The statue’s size and tell-tale marks of excavation drew the officers’ attention. As members of the Comando Carabinieri Tutela Patrimonio Culturale—better known as Carabinieri TPC or the Carabinieri art squad—the men were able to reference TPC’s database of stolen and missing works which confirmed their suspicions.
The “Togatus” statue features a headless man wrapped in a toga. It was stolen in late 2011 from the Villa Marini Dettina archaeological site, located just outside of Rome. According to a statement released by the art squad, prosecutors are now investigating an Italian businessman, who has been operating under a Spanish pseudonym. This, after allegations that he received and exported the statue abroad.

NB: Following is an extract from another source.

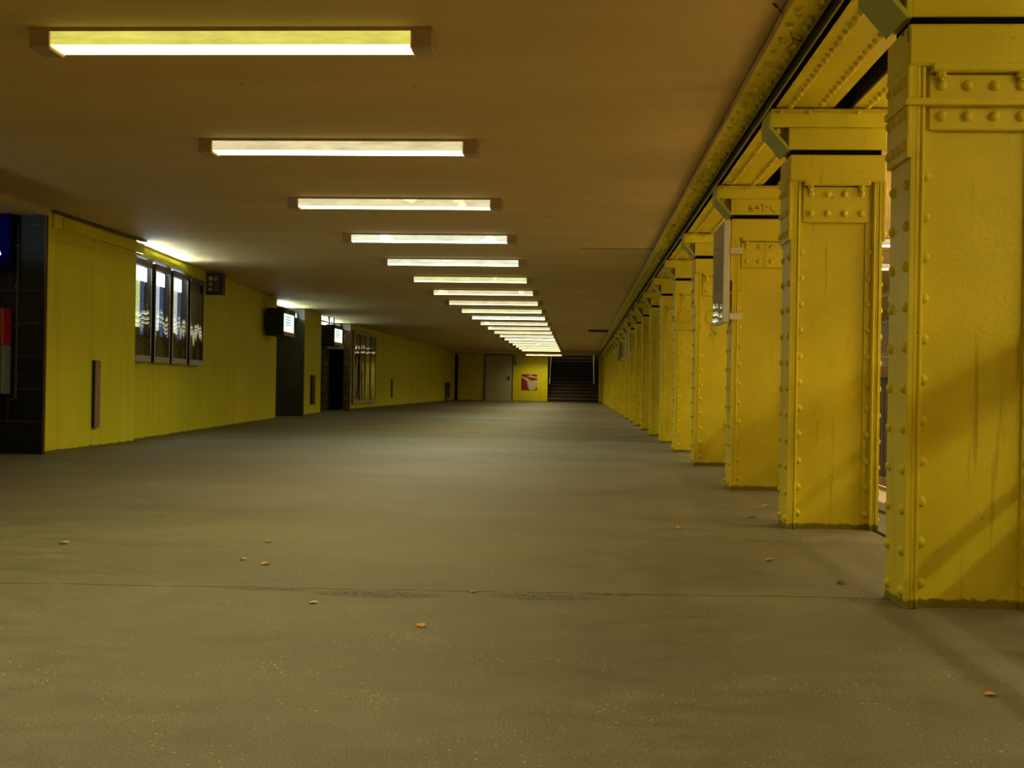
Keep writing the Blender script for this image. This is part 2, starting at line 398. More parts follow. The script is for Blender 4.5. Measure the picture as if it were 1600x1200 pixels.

The art squad was one of the world’s first law-enforcement groups dedicated to art and antiques crimes. Founded in 1969, it predates UNESCO’s first convention on the issue of cultural property theft by one year. The FBI did not establish its Art Crime Team until 2004.
Scotland Yard’s Art and Antiquities Unit was founded the same year as TPC but is much smaller and primarily located in and focused on London. Today, the Carabinieri art squad consists of twelve branches with “regional or interregional jurisdiction plus a [sub-unit] in Sicily” and about 300 officers.